Rob Manfred, MLB Commissioner, warns the owners’ proposal for a salary cap could trigger a major work stoppage, reminiscent of the 1994 strike that canceled the World Series. Manfred, who worked as a junior lawyer for owners during those negotiations, says the current luxury tax (CBT)-which hit a record $402.6 million in taxes from 9 teams in 2025-has failed to ensure competitive balance.
Owners have proposed a $245.3 million cap for 2027, with a $171.2 million floor, forcing low-spending teams like Miami ($81.8M opening day payroll) to invest more. The players’ union, led by Bruce Meyer, argues the plan would have cost players over half a billion dollars in 2026.
A 50-50 revenue split proposal and escrow system are also on the table. Manfred insists the proposal is meant to address fan concerns about competitive balance, especially since no small-market team has won the World Series since the 2015 Kansas City Royals.

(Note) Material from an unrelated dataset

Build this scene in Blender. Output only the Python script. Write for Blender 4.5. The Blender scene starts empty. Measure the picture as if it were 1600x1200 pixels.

Meanwhile, MLB will not consider expansion to cities like Charlotte, Nashville, or Portland until a new CBA is signed. The league is also exploring a decision on sending players to the 2028 Los Angeles Olympics, but Meyer warns a work stoppage could disrupt those plans. Local broadcast revenue pooling is tied to the salary cap proposal as regional sports networks decline.
The current CBA expires Dec 1, 2025. Management is expected to impose a lockout if no deal is reached.